Is latency more important than download speed for gaming?
Yes, for traditional online gaming. Once a connection meets the modest speed a game needs, latency, jitter and packet loss determine how responsive play feels. A modest connection with low latency often plays better than a very fast one with high latency. Cloud gaming is the exception, also needing higher sustained download speed.
What is a good ping for gaming?
Lower ping feels more responsive, and many players aim for under around 30 milliseconds to a nearby server, with under 50 generally comfortable. The exact figure depends on the game and server location. Low jitter and minimal packet loss matter alongside ping, since consistency is as important as the average.
Does WiFi cause lag in gaming?
It can. WiFi may introduce latency, jitter and occasional dropouts, especially over distance or through walls, all of which harm gaming. A wired ethernet connection gives low, stable latency and avoids interference, which is why it is widely preferred for serious online play. Placing the device close to the router helps where a cable is impractical.

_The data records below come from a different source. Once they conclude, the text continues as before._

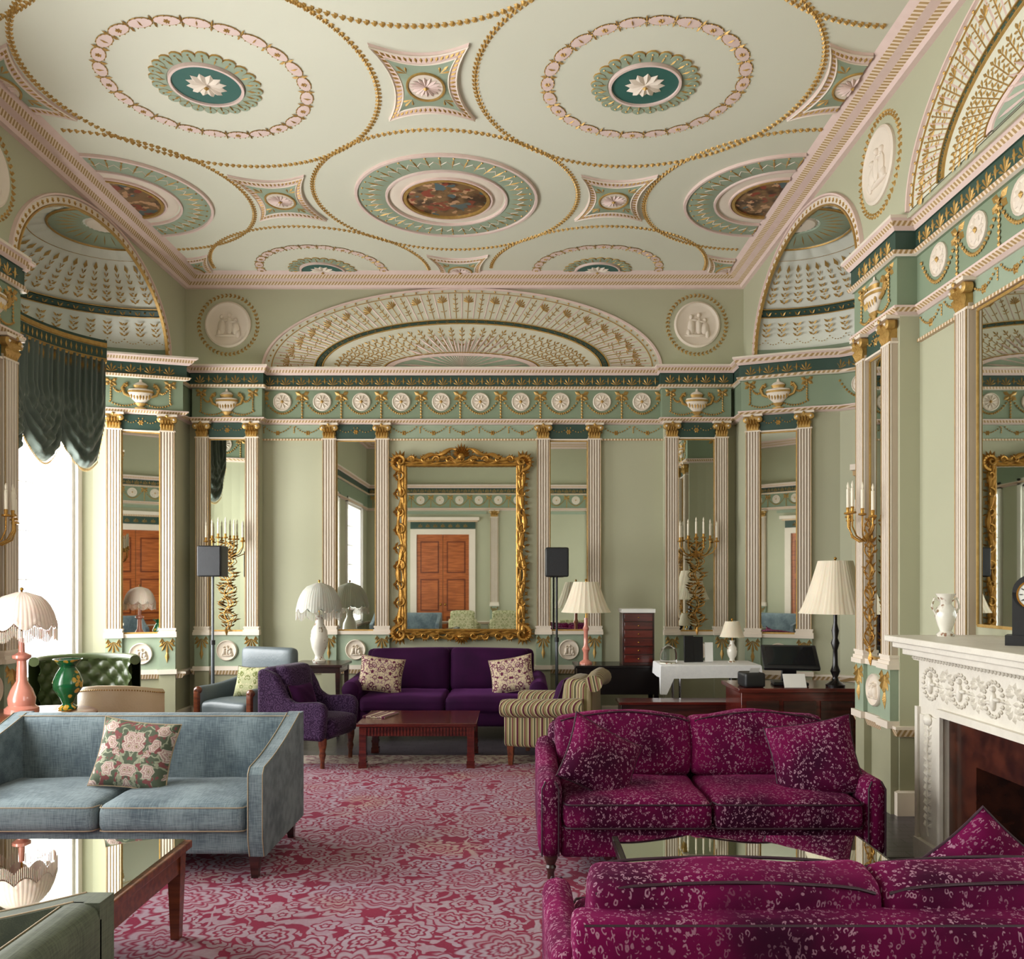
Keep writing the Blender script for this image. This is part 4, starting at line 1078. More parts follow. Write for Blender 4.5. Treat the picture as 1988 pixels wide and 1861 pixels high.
# ---------------- upholstery
def turned(m,x,y,h,mat,r=.028,castor=False):
    m.lathe([(r*.55,0),(r*.6,.01),(r*.55,h*.25),(r*.9,h*.45),(r*.7,h*.55),(r*1.1,h*.8),(r*1.1,h)],(x,y,0),2,12,mat)
    if castor: m.ball((x,y,.018),(.02,.02,.018),'brass')
def taper(m,x,y,h,mat,r=.03,dx=0,dy=0):
    m.add([(x+dx-r*.6,y+dy-r*.6,0),(x+dx+r*.6,y+dy-r*.6,0),(x+dx+r*.6,y+dy+r*.6,0),(x+dx-r*.6,y+dy+r*.6,0),(x-r,y-r,h),(x+r,y-r,h),(x+r,y+r,h),(x-r,y+r,h)],[(0,1,2,3),(4,5,6,7),(0,1,5,4),(1,2,6,5),(2,3,7,6),(3,0,4,7)],mat)
def uph(name,label,cat,loc,rot,W,D,H,sz,az,aw,ns,nb,mat,leg='dwood',lh=.13,style='roll',legstyle='taper',pipe=None,amat=None,camel=0,bdrop=.06,pr=.005,bback=.06,dome_=.018,plain=False,rise=.75,puf=.02,scroll=False,farm=False):
    e=thing(name,label,cat,loc,rot); amat=amat or mat
    iw=W/2-aw; yf=-D/2; yb=D/2
    m=MB(); m.soft(-iw-.01,iw+.01,yf+.05,yb-.04,lh,sz-.13,.03,mat,n=4); m.obj('base',parent=e,sharp=60)
    for i in range(ns):
        a=-iw+2*iw*i/ns; b=-iw+2*iw*(i+1)/ns
        m=MB(); m.soft(a+.004,b-.004,yf,yb-.20,sz-.16,sz,.05,mat,puff=.025,n=7,nz=.003)
        if pipe:
            for zz in(sz-.02,sz-.145):
                m.tube([(a+.005,yf+.06,zz),(a+.02,yf+.010,zz),(a+.05,yf+.0,zz),(b-.05,yf+.0,zz),(b-.02,yf+.010,zz),(b-.005,yf+.06,zz)],pr,pipe,6)
        m.obj('seat_cushion',parent=e,sharp=60)
    lean=Matrix.Translation((0,yb-.1,sz))@Matrix.Rotation(-.10,4,'X')@Matrix.Translation((0,-(yb-.1),-sz))
    m=MB(); top=H-(bdrop if nb else 0)
    if style=='slope':
        m.soft(-W/2+.03,W/2-.03,yb-.13,yb,lh,H,.05,mat,n=6)
        if pipe: m.tube([(-W/2+.06,yb-.12,H-.012),(W/2-.06,yb-.12,H-.012)],pr,pipe,6)
    else:
        m.soft(-iw-.05,iw+.05,yb-.14,yb,lh,top,bback,mat,n=8)
        if pipe and nb: m.tube([(-iw-.02,yb-.01,top-.012),(iw+.02,yb-.01,top-.012)],pr,pipe,6)
    if scroll: m.tube([(-iw-.04,yb+.02,H-.03),(-iw*.5,yb+.02,H-.0),(iw*.5,yb+.02,H-.0),(iw+.04,yb+.02,H-.03)],.075,mat,14)
    if nb==0 and style!='slope' and not plain:
        for i in range(max(1,ns)):
            a=-iw+2*iw*i/ns; b=-iw+2*iw*(i+1)/ns
            m.soft(a+.004,b-.004,yb-.28,yb-.08,sz-.04,H,.07,mat,pf=.025,T=lean,n=6)
    if camel:
        m.v=[(x,y,z+(camel*math.cos(x/(W/2)*pi/2) if z>H*.7 else 0)) for x,y,z in m.v]
    m.obj('backrest',parent=e,sharp=60)
    for i in range(nb):
        a=-iw+2*iw*i/nb; b=-iw+2*iw*(i+1)/nb
        m=MB(); m.soft(a-.01,b+.0,yb-.32,yb-.13,sz-.02,H,.05,mat,pf=puf,T=lean,n=8,nz=.005)
        hw=(b-a)/2; xc=(a+b)/2
        m.v=[(x,y,z+(dome_*math.cos((x-xc)/hw*pi) *(1 if z>H*.8 else 0))) for x,y,z in m.v]
        if pipe:
            for yy in(yb-.315,yb-.14):
                m.tube([(x,yy,H-.012-.03*abs((x-xc)/hw)**8+dome_*math.cos((x-xc)/hw*pi)) for x in [a+.02+(b-a-.04)*k/16 for k in range(17)]],pr,pipe,6,T=lean)
        m.obj('back_cushion',parent=e,sharp=60)
    for sg in(-1,1):
        m=MB()
        if style=='roll':
            xa,xb=sorted((sg*iw,sg*(W/2-.03)))
            m.soft(xa,xb,yf+.03,yb-.06,lh,az-.04,.035,amat,n=5)
            cx=sg*(W/2-aw*.5+.005); r=aw*.60
            n=12; pts=[(cx,yf+.015+(yb-.08-yf)*k/n,az-r*.75+.03*(k/n)**2) for k in range(n+1)]
            m.tube(pts,[r*.9]+[r]*(n-1)+[r*.9],amat,18)
            m.lathe([(r*.92,0),(r*.8,-.012),(.001,-.016)],(cx,yf+.014,az-r*.75),1,18,amat,cap=False)
            if pipe: m.tube([(cx+r*.93*math.cos(2*pi*k/20),yf+.006,az-r*.75+r*.93*math.sin(2*pi*k/20)) for k in range(20)],pr,pipe,5,closed=True)
            m.obj('arm',parent=e,sharp=60)
        elif style=='track':
            xa,xb=sorted((sg*iw,sg*W/2)); m.soft(xa,xb,yf+.02,yb-.03,lh,az,min(aw/2*.95,.07),amat,n=9)
            m.v=[(x,y,z+(max(0,(y-yf)/(yb-yf)-.25)**1.6*(H-az)*rise if z>az*.6 else 0)) for x,y,z in m.v]
            if pipe:
                for xx in(xa+.02,xb-.02): m.tube([(xx,yf+.024,lh+.02),(xx,yf+.022,az-.05),(xx+(.02 if xx==xa+.02 else -.02),yf+.03,az-.01)],pr,pipe,6)
            o=m.obj('arm',parent=e,sharp=70)
            if farm:
                q=MB(); q.soft(xa+.01,xb-.01,yf-.005,yf+.035,lh,az-.03,.012,'oak'); q.ball(((xa+xb)/2,yf+.03,az-.04),(.045,.04,.04),'oak'); q.obj('wooden_front',parent=o,label='polished wooden arm front')
        elif style=='slope':
            poly=[(yf+.03,lh),(yf+.0,lh+.1),(yf,az-.02),(yf+.03,az+.012),(yf+.09,az+.02)]
            for k in range(1,13):
                t=k/12; poly.append((yf+.09+(D-.17)*t,az+.02+(H-az-.02)*(t**1.7*.55+t*.45)))
            poly+=[(yb,H),(yb+.0,lh)]
            xa,xb=sorted((sg*iw,sg*W/2)); m.extr(poly,0,xa,xb,amat)
            if pipe:
                for xx in(xa+.006,xb-.006): m.tube([(xx,p[0]-.001,p[1]+.002) for p in poly[:-2]],pr,pipe,6)
            m.obj('arm',parent=e,sharp=35,bevel=.018)
        elif style=='wing':
            poly=[(yf+.06,lh),(yf+.03,az-.06),(yf+.06,az),(yf+.12,az+.015),(yf+.34,az),(yf+.42,az+.05),(yf+.45,H-.18),(yf+.52,H-.06),(yb-.06,H-.01),(yb,H-.02),(yb,lh)]
            xa,xb=sorted((sg*iw,sg*W/2)); m.extr(poly,0,xa,xb,amat); m.obj('arm',parent=e,sharp=35,bevel=.03)
    for (x,y) in((-1,-1),(1,-1),(-1,1),(1,1)):
        m=MB(); xx=x*(W/2-.07); yy=(yf+.09) if y<0 else (yb-.06)
        if legstyle=='taper': taper(m,xx,yy,lh+.02,leg,.03,0,.03*y if y>0 else 0)
        else: turned(m,xx,yy,lh+.02,leg,.034,legstyle=='castor')
        m.obj('leg',parent=e,label='dark wooden leg')
    return e
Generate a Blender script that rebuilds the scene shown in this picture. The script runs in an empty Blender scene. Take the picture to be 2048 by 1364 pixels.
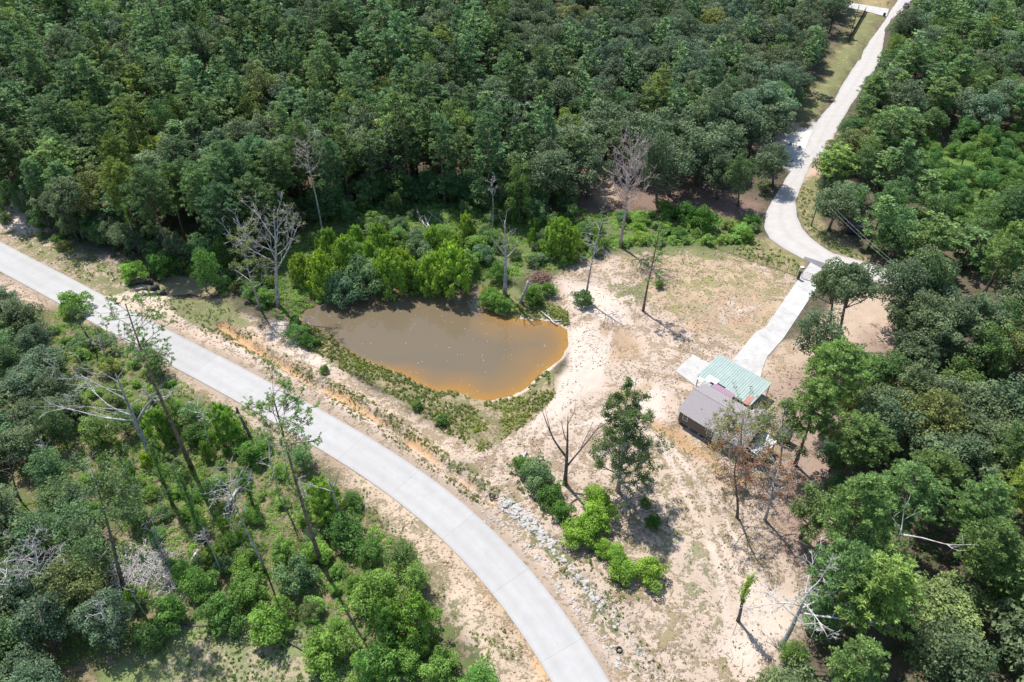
import bpy, math, random
import numpy as np
from mathutils import Vector, Matrix

# ------------------------------------------------------------------ camera, sky, sun, exposure
S = bpy.context.scene
COL = S.collection
CAM_H = 95.0
PITCH = math.radians(42.0)
FPX = 1480.0                       # focal length in pixels of the 2048 wide photograph
cam_d = bpy.data.cameras.new('camera'); cam = bpy.data.objects.new('camera', cam_d); COL.objects.link(cam)
cam.location = (0, 0, CAM_H); cam.rotation_euler = (math.pi / 2 - PITCH, 0, 0)
cam_d.sensor_width = 36.0; cam_d.lens = 36.0 * FPX / 2048.0
cam_d.clip_start = 0.5; cam_d.clip_end = 4000
S.camera = cam
SUN_EL = math.radians(61.0)
SUN_DIR = Vector((-0.55, 0.835, 0)).normalized() * math.cos(SUN_EL) + Vector((0, 0, math.sin(SUN_EL)))
W = bpy.data.worlds.new('World'); S.world = W; W.use_nodes = True
nt = W.node_tree; nt.nodes.clear()
wo = nt.nodes.new('ShaderNodeOutputWorld'); bg = nt.nodes.new('ShaderNodeBackground'); sk = nt.nodes.new('ShaderNodeTexSky')
sk.sky_type = 'NISHITA'; sk.sun_disc = False; sk.sun_elevation = SUN_EL
sk.sun_rotation = math.atan2(SUN_DIR.x, SUN_DIR.y); sk.air_density = 1.2; sk.dust_density = 0.8; sk.ozone_density = 1.5
bg.inputs['Strength'].default_value = 0.13
nt.links.new(sk.outputs[0], bg.inputs['Color']); nt.links.new(bg.outputs[0], wo.inputs['Surface'])
sun_d = bpy.data.lights.new('sun', 'SUN'); sun_d.energy = 4.6; sun_d.angle = math.radians(0.53); sun_d.color = (1.0, 0.955, 0.89)
sun = bpy.data.objects.new('sun', sun_d); COL.objects.link(sun)
sun.rotation_euler = SUN_DIR.to_track_quat('Z', 'Y').to_euler()
S.view_settings.view_transform = 'Standard'; S.view_settings.look = 'None'
S.view_settings.exposure = 0.74; S.view_settings.gamma = 1.0; S.view_settings.use_curve_mapping = False
S.render.engine = 'CYCLES'
S.cycles.max_bounces = 6; S.cycles.diffuse_bounces = 3; S.cycles.transmission_bounces = 4; S.cycles.glossy_bounces = 2

# ------------------------------------------------------------------ pixel <-> ground helpers (photo pixels, 2048 x 1364)
cP, sP = math.cos(PITCH), math.sin(PITCH)
def G(px, py, z=0.0):
    x = (px - 1024) / FPX; y = -(py - 682) / FPX
    dx, dy, dz = x, cP + y * sP, -sP + y * cP
    t = (CAM_H - z) / -dz
    return (dx * t, dy * t)
def GP(pts, z=0.0): return np.array([G(a, b, z) for a, b in pts])
def PJ(X, Y, Z):
    Z = Z - CAM_H; dep = Y * cP - Z * sP; up = Y * sP + Z * cP
    return 1024 + FPX * X / dep, 682 - FPX * up / dep
def TOP(P, top):
    """height and x of a point above y=P[1] that shows at the pixel top"""
    best = None
    for i in range(0, 900):
        z = i * 0.05
        e = abs(PJ(P[0], P[1], z)[1] - top[1])
        if best is None or e < best[0]: best = (e, z)
    z = best[1]
    dep = P[1] * cP - (z - CAM_H) * sP
    return (top[0] - 1024) * dep / FPX, z

# ------------------------------------------------------------------ numpy noise and polygon distance
def _hash(ix, iy, s):
    h = (ix.astype(np.int64) * 374761393 + iy.astype(np.int64) * 668265263 + s * 1442695041) & 0x7fffffff
    h = ((h ^ (h >> 13)) * 1274126177) & 0x7fffffff
    return ((h ^ (h >> 16)) & 0xffff) / 65535.0
def vnoise(x, y, s=0):
    ix = np.floor(x); iy = np.floor(y); fx = x - ix; fy = y - iy
    ix = ix.astype(np.int64); iy = iy.astype(np.int64)
    ux = fx * fx * (3 - 2 * fx); uy = fy * fy * (3 - 2 * fy)
    a = _hash(ix, iy, s); b = _hash(ix + 1, iy, s); c = _hash(ix, iy + 1, s); d = _hash(ix + 1, iy + 1, s)
    return a + (b - a) * ux + (c - a) * uy + (a - b - c + d) * ux * uy
def fbm(x, y, sc, s=0, o=4):
    x = np.asarray(x, float); y = np.asarray(y, float)
    r = np.zeros_like(x); a = 0.5; t = 0
    for k in range(o):
        r = r + a * vnoise(x / sc * 2 ** k + 17.3 * k, y / sc * 2 ** k - 9.1 * k, s + k); t += a; a *= 0.5
    return r / t
def sdist(x, y, poly):
    """signed distance, positive inside"""
    x = np.asarray(x, float); y = np.asarray(y, float)
    d = np.full(x.shape, 1e9); ins = np.zeros(x.shape, bool); n = len(poly)
    for i in range(n):
        ax, ay = poly[i]; bx, by = poly[(i + 1) % n]
        ex, ey = bx - ax, by - ay; L = ex * ex + ey * ey + 1e-12
        t = np.clip(((x - ax) * ex + (y - ay) * ey) / L, 0, 1)
        d = np.minimum(d, np.hypot(x - ax - t * ex, y - ay - t * ey))
        c = ((ay > y) != (by > y)) & (x < (bx - ax) * (y - ay) / (by - ay + 1e-12) + ax)
        ins ^= c
    return np.where(ins, d, -d)
def ldist(x, y, line):
    x = np.asarray(x, float); y = np.asarray(y, float)
    d = np.full(x.shape, 1e9)
    for i in range(len(line) - 1):
        ax, ay = line[i]; bx, by = line[i + 1]
        ex, ey = bx - ax, by - ay; L = ex * ex + ey * ey + 1e-12
        t = np.clip(((x - ax) * ex + (y - ay) * ey) / L, 0, 1)
        d = np.minimum(d, np.hypot(x - ax - t * ex, y - ay - t * ey))
    return d
def sst(a, b, v):
    t = np.clip((v - a) / (b - a), 0, 1); return t * t * (3 - 2 * t)

# ------------------------------------------------------------------ object helpers
def tag(o, label=None, cat=None, group=None, kind=None):
    if label: o['label'] = label
    if cat: o['category'] = cat
    if group: o['group'] = group
    if kind: o['kind'] = kind
    return o
def empty(name, loc=(0, 0, 0), rz=0.0, sc=(1, 1, 1)):
    o = bpy.data.objects.new(name, None); o.empty_display_size = 0.3
    o.location = loc; o.rotation_euler = (0, 0, rz); o.scale = sc; COL.objects.link(o); return o
def np_mesh(name, V, F, mat, smooth=False, attr=None, cattr=None):
    """V (n,3); F list of int arrays (m,k) each with its own k"""
    V = np.asarray(V, np.float32)
    Fs = [np.asarray(f, np.int32) for f in (F if isinstance(F, list) else [F]) if len(f)]
    me = bpy.data.meshes.new(name)
    me.vertices.add(len(V)); me.vertices.foreach_set('co', V.ravel())
    loops = np.concatenate([f.ravel() for f in Fs]); tot = np.concatenate([np.full(len(f), f.shape[1], np.int32) for f in Fs])
    st = np.concatenate([[0], np.cumsum(tot)[:-1]]).astype(np.int32)
    me.loops.add(len(loops)); me.loops.foreach_set('vertex_index', loops)
    me.polygons.add(len(tot)); me.polygons.foreach_set('loop_start', st); me.polygons.foreach_set('loop_total', tot)
    me.polygons.foreach_set('use_smooth', np.full(len(tot), bool(smooth)))
    me.update(calc_edges=True)
    if attr is not None:
        a = me.attributes.new('v', 'FLOAT', 'POINT'); a.data.foreach_set('value', np.asarray(attr, np.float32))
    if cattr is not None:
        for nm, arr in cattr.items():
            a = me.attributes.new(nm, 'FLOAT_COLOR', 'POINT')
            a.data.foreach_set('color', np.concatenate([arr, np.ones((len(arr), 1))], 1).astype(np.float32).ravel())
    if mat: me.materials.append(mat)
    return me
def link(name, me, parent=None, loc=None):
    o = bpy.data.objects.new(name, me); COL.objects.link(o)
    if parent is not None: o.parent = parent
    if loc is not None: o.location = loc
    return o
class MB:
    """collects boxes, tubes and polygons into one mesh"""
    def __init__(s): s.V = []; s.F = {}; s.n = 0; s.A = []
    def add(s, V, F, a=0.5):
        V = np.asarray(V, float); F = np.asarray(F, int)
        s.F.setdefault(F.shape[1], []).append(F + s.n); s.V.append(V); s.n += len(V); s.A.append(np.full(len(V), a))
    def box(s, c, size, rz=0.0, m=None):
        x, y, z = [q / 2 for q in size]
        V = np.array([(i * x, j * y, k * z) for k in (-1, 1) for j in (-1, 1) for i in (-1, 1)])
        cs, sn = math.cos(rz), math.sin(rz)
        V = np.stack([V[:, 0] * cs - V[:, 1] * sn, V[:, 0] * sn + V[:, 1] * cs, V[:, 2]], 1) + np.array(c)
        s.add(V, [(0, 2, 3, 1), (4, 5, 7, 6), (0, 1, 5, 4), (2, 6, 7, 3), (0, 4, 6, 2), (1, 3, 7, 5)])
    def tube(s, pts, rad, k=6, cap=True, a=0.5):
        P = np.asarray(pts, float); R = np.asarray(rad, float) * np.ones(len(P))
        V = []
        t = np.gradient(P, axis=0) if len(P) > 2 else np.repeat((P[1] - P[0])[None], 2, 0)
        t = t / (np.linalg.norm(t, axis=1, keepdims=True) + 1e-9)
        ref = np.array([0, 0, 1.0]) if abs(t[0][2]) < 0.9 else np.array([1.0, 0, 0])
        ang = np.arange(k) * 2 * math.pi / k
        for p, r, d in zip(P, R, t):
            u = np.cross(ref, d); u /= np.linalg.norm(u) + 1e-9; w = np.cross(d, u)
            V.append(p + r * (np.cos(ang)[:, None] * u + np.sin(ang)[:, None] * w))
        V = np.concatenate(V); n = len(P)
        F = [(i * k + j, i * k + (j + 1) % k, (i + 1) * k + (j + 1) % k, (i + 1) * k + j) for i in range(n - 1) for j in range(k)]
        s.add(V, F, a)
        if cap:
            b = s.n - len(V)
            s.F.setdefault(k, []).append(np.array([[b + (n - 1) * k + j for j in range(k)], [b + k - 1 - j for j in range(k)]]))
    def poly(s, pts):
        s.add(pts, [list(range(len(pts)))])
    def slab(s, poly, z0, z1):
        n = len(poly); V = [(x, y, z0) for x, y in poly] + [(x, y, z1) for x, y in poly]
        s.add(V, [(i, (i + 1) % n, n + (i + 1) % n, n + i) for i in range(n)])
        b = s.n - 2 * n
        s.F.setdefault(n, []).append(np.array([[b + n + i for i in range(n)], [b + n - 1 - i for i in range(n)]]))
    def mesh(s, name, mat, smooth=False):
        return np_mesh(name, np.concatenate(s.V), [np.concatenate(f) for f in s.F.values()], mat, smooth, np.concatenate(s.A))
    def build(s, name, mat, parent=None, smooth=False, loc=None):
        return link(name, s.mesh(name, mat, smooth), parent, loc)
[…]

What broadband is best for cloud gaming?
Cloud gaming needs both low latency and a higher sustained download speed, because the game video is streamed in real time while controls are sent back. A connection fine for traditional gaming may need more download headroom and very consistent latency. Full fibre with a wired connection suits cloud gaming well.
Why does my game lag when someone else is uploading?
Online games continuously send a player's actions to the server, using the upload channel. On an asymmetric connection with limited upload, a backup or video upload by someone else competes for that capacity, which can cause lag even when download is plentiful. A healthy or symmetric upload speed reduces this.